__Data excerpt__
----------
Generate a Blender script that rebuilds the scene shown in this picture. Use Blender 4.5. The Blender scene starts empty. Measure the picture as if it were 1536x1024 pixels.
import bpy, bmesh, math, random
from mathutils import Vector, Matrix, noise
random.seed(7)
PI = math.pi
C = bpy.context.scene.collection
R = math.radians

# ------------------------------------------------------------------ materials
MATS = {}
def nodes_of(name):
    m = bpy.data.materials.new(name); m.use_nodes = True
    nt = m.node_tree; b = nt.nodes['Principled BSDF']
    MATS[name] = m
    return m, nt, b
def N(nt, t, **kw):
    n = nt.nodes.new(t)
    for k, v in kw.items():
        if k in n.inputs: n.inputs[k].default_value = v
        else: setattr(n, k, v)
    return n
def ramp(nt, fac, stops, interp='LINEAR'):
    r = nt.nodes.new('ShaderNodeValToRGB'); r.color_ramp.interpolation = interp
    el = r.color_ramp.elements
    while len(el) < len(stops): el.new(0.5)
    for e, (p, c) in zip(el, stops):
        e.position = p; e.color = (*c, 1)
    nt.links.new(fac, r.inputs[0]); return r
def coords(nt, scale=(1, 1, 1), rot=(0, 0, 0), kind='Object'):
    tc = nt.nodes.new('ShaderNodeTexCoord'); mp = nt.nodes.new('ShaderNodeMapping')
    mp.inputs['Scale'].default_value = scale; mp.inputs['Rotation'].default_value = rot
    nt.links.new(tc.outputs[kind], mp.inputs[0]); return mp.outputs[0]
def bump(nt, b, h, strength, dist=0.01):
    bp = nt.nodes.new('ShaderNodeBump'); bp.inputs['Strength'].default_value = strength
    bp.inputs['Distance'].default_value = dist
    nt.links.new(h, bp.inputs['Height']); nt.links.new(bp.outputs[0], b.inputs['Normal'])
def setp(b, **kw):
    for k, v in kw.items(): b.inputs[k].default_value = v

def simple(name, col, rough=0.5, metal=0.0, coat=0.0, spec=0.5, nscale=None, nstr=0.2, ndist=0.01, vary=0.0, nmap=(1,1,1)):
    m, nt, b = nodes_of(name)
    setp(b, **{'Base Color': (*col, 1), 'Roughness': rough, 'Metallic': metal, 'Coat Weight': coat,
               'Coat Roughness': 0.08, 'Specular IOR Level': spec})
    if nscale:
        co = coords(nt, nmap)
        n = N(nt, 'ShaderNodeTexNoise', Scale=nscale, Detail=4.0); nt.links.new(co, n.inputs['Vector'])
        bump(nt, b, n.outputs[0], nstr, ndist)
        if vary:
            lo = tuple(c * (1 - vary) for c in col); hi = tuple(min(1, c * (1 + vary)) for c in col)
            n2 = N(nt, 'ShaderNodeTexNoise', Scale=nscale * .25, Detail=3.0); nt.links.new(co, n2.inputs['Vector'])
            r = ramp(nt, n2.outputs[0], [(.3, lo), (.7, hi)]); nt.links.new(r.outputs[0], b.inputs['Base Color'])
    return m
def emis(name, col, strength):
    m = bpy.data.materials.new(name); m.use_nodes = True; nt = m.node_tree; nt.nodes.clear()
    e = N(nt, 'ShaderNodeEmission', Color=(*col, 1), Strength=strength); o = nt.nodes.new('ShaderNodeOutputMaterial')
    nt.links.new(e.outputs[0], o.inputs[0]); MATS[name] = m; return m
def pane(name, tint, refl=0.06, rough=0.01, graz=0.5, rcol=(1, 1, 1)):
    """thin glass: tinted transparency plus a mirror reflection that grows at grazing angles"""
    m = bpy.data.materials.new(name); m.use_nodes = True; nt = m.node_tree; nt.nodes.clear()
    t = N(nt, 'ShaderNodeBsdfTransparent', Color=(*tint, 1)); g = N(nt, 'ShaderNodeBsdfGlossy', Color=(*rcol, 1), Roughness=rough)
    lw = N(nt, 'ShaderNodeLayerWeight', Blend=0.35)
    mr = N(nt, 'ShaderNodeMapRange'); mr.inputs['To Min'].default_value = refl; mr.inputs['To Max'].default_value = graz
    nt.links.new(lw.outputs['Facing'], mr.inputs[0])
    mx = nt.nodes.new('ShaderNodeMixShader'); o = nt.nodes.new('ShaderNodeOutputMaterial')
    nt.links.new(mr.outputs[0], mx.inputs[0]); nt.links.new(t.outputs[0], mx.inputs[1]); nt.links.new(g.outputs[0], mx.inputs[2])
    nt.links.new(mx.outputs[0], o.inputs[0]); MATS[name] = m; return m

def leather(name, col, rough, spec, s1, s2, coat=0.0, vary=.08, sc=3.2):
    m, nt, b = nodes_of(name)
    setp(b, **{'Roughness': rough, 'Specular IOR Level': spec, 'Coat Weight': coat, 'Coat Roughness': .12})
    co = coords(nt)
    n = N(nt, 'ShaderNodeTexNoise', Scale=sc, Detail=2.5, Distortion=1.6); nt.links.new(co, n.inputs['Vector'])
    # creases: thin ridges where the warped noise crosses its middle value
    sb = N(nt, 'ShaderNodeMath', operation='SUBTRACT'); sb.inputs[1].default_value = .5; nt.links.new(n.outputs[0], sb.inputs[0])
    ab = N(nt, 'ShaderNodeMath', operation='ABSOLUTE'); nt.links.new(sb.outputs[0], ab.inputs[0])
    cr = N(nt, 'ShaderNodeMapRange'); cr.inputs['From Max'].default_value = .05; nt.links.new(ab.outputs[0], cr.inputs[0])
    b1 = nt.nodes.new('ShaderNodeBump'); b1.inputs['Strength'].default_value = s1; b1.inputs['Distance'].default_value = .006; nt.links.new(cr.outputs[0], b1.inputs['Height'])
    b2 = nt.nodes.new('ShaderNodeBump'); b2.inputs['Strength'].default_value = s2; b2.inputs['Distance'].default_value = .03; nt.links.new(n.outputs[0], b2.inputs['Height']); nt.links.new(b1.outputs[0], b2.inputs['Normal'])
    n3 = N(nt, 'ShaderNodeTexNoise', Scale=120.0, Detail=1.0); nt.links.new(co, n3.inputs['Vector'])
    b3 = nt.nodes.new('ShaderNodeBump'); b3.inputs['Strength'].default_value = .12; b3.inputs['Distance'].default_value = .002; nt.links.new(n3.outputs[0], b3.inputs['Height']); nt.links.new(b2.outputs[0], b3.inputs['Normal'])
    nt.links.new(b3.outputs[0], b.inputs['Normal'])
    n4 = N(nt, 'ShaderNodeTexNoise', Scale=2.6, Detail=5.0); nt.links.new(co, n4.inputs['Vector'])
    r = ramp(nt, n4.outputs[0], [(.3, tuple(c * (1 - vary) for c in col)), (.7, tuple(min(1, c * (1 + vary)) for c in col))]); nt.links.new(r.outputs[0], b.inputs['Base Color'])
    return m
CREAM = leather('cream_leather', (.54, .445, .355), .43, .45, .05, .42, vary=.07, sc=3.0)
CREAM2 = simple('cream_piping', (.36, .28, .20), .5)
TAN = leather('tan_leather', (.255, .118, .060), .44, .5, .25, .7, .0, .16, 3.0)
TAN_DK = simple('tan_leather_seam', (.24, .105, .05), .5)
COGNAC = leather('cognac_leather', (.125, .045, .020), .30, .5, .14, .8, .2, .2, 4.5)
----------
__Task instructions__
Extract the listing in its entirety, matching it exactly.

__Correct result__
Generate a Blender script that rebuilds the scene shown in this picture. Use Blender 4.5. The Blender scene starts empty. Measure the picture as if it were 1536x1024 pixels.
import bpy, bmesh, math, random
from mathutils import Vector, Matrix, noise
random.seed(7)
PI = math.pi
C = bpy.context.scene.collection
R = math.radians

# ------------------------------------------------------------------ materials
MATS = {}
def nodes_of(name):
    m = bpy.data.materials.new(name); m.use_nodes = True
    nt = m.node_tree; b = nt.nodes['Principled BSDF']
    MATS[name] = m
    return m, nt, b
def N(nt, t, **kw):
    n = nt.nodes.new(t)
    for k, v in kw.items():
        if k in n.inputs: n.inputs[k].default_value = v
        else: setattr(n, k, v)
    return n
def ramp(nt, fac, stops, interp='LINEAR'):
    r = nt.nodes.new('ShaderNodeValToRGB'); r.color_ramp.interpolation = interp
    el = r.color_ramp.elements
    while len(el) < len(stops): el.new(0.5)
    for e, (p, c) in zip(el, stops):
        e.position = p; e.color = (*c, 1)
    nt.links.new(fac, r.inputs[0]); return r
def coords(nt, scale=(1, 1, 1), rot=(0, 0, 0), kind='Object'):
    tc = nt.nodes.new('ShaderNodeTexCoord'); mp = nt.nodes.new('ShaderNodeMapping')
    mp.inputs['Scale'].default_value = scale; mp.inputs['Rotation'].default_value = rot
    nt.links.new(tc.outputs[kind], mp.inputs[0]); return mp.outputs[0]
def bump(nt, b, h, strength, dist=0.01):
    bp = nt.nodes.new('ShaderNodeBump'); bp.inputs['Strength'].default_value = strength
    bp.inputs['Distance'].default_value = dist
    nt.links.new(h, bp.inputs['Height']); nt.links.new(bp.outputs[0], b.inputs['Normal'])
def setp(b, **kw):
    for k, v in kw.items(): b.inputs[k].default_value = v

def simple(name, col, rough=0.5, metal=0.0, coat=0.0, spec=0.5, nscale=None, nstr=0.2, ndist=0.01, vary=0.0, nmap=(1,1,1)):
    m, nt, b = nodes_of(name)
    setp(b, **{'Base Color': (*col, 1), 'Roughness': rough, 'Metallic': metal, 'Coat Weight': coat,
               'Coat Roughness': 0.08, 'Specular IOR Level': spec})
    if nscale:
        co = coords(nt, nmap)
        n = N(nt, 'ShaderNodeTexNoise', Scale=nscale, Detail=4.0); nt.links.new(co, n.inputs['Vector'])
        bump(nt, b, n.outputs[0], nstr, ndist)
        if vary:
            lo = tuple(c * (1 - vary) for c in col); hi = tuple(min(1, c * (1 + vary)) for c in col)
            n2 = N(nt, 'ShaderNodeTexNoise', Scale=nscale * .25, Detail=3.0); nt.links.new(co, n2.inputs['Vector'])
            r = ramp(nt, n2.outputs[0], [(.3, lo), (.7, hi)]); nt.links.new(r.outputs[0], b.inputs['Base Color'])
    return m
def emis(name, col, strength):
    m = bpy.data.materials.new(name); m.use_nodes = True; nt = m.node_tree; nt.nodes.clear()
    e = N(nt, 'ShaderNodeEmission', Color=(*col, 1), Strength=strength); o = nt.nodes.new('ShaderNodeOutputMaterial')
    nt.links.new(e.outputs[0], o.inputs[0]); MATS[name] = m; return m
def pane(name, tint, refl=0.06, rough=0.01, graz=0.5, rcol=(1, 1, 1)):
    """thin glass: tinted transparency plus a mirror reflection that grows at grazing angles"""
    m = bpy.data.materials.new(name); m.use_nodes = True; nt = m.node_tree; nt.nodes.clear()
    t = N(nt, 'ShaderNodeBsdfTransparent', Color=(*tint, 1)); g = N(nt, 'ShaderNodeBsdfGlossy', Color=(*rcol, 1), Roughness=rough)
    lw = N(nt, 'ShaderNodeLayerWeight', Blend=0.35)
    mr = N(nt, 'ShaderNodeMapRange'); mr.inputs['To Min'].default_value = refl; mr.inputs['To Max'].default_value = graz
    nt.links.new(lw.outputs['Facing'], mr.inputs[0])
    mx = nt.nodes.new('ShaderNodeMixShader'); o = nt.nodes.new('ShaderNodeOutputMaterial')
    nt.links.new(mr.outputs[0], mx.inputs[0]); nt.links.new(t.outputs[0], mx.inputs[1]); nt.links.new(g.outputs[0], mx.inputs[2])
    nt.links.new(mx.outputs[0], o.inputs[0]); MATS[name] = m; return m

def leather(name, col, rough, spec, s1, s2, coat=0.0, vary=.08, sc=3.2):
    m, nt, b = nodes_of(name)
    setp(b, **{'Roughness': rough, 'Specular IOR Level': spec, 'Coat Weight': coat, 'Coat Roughness': .12})
    co = coords(nt)
    n = N(nt, 'ShaderNodeTexNoise', Scale=sc, Detail=2.5, Distortion=1.6); nt.links.new(co, n.inputs['Vector'])
    # creases: thin ridges where the warped noise crosses its middle value
    sb = N(nt, 'ShaderNodeMath', operation='SUBTRACT'); sb.inputs[1].default_value = .5; nt.links.new(n.outputs[0], sb.inputs[0])
    ab = N(nt, 'ShaderNodeMath', operation='ABSOLUTE'); nt.links.new(sb.outputs[0], ab.inputs[0])
    cr = N(nt, 'ShaderNodeMapRange'); cr.inputs['From Max'].default_value = .05; nt.links.new(ab.outputs[0], cr.inputs[0])
    b1 = nt.nodes.new('ShaderNodeBump'); b1.inputs['Strength'].default_value = s1; b1.inputs['Distance'].default_value = .006; nt.links.new(cr.outputs[0], b1.inputs['Height'])
    b2 = nt.nodes.new('ShaderNodeBump'); b2.inputs['Strength'].default_value = s2; b2.inputs['Distance'].default_value = .03; nt.links.new(n.outputs[0], b2.inputs['Height']); nt.links.new(b1.outputs[0], b2.inputs['Normal'])
    n3 = N(nt, 'ShaderNodeTexNoise', Scale=120.0, Detail=1.0); nt.links.new(co, n3.inputs['Vector'])
    b3 = nt.nodes.new('ShaderNodeBump'); b3.inputs['Strength'].default_value = .12; b3.inputs['Distance'].default_value = .002; nt.links.new(n3.outputs[0], b3.inputs['Height']); nt.links.new(b2.outputs[0], b3.inputs['Normal'])
    nt.links.new(b3.outputs[0], b.inputs['Normal'])
    n4 = N(nt, 'ShaderNodeTexNoise', Scale=2.6, Detail=5.0); nt.links.new(co, n4.inputs['Vector'])
    r = ramp(nt, n4.outputs[0], [(.3, tuple(c * (1 - vary) for c in col)), (.7, tuple(min(1, c * (1 + vary)) for c in col))]); nt.links.new(r.outputs[0], b.inputs['Base Color'])
    return m
CREAM = leather('cream_leather', (.54, .445, .355), .43, .45, .05, .42, vary=.07, sc=3.0)
CREAM2 = simple('cream_piping', (.36, .28, .20), .5)
TAN = leather('tan_leather', (.255, .118, .060), .44, .5, .25, .7, .0, .16, 3.0)
TAN_DK = simple('tan_leather_seam', (.24, .105, .05), .5)
COGNAC = leather('cognac_leather', (.125, .045, .020), .30, .5, .14, .8, .2, .2, 4.5)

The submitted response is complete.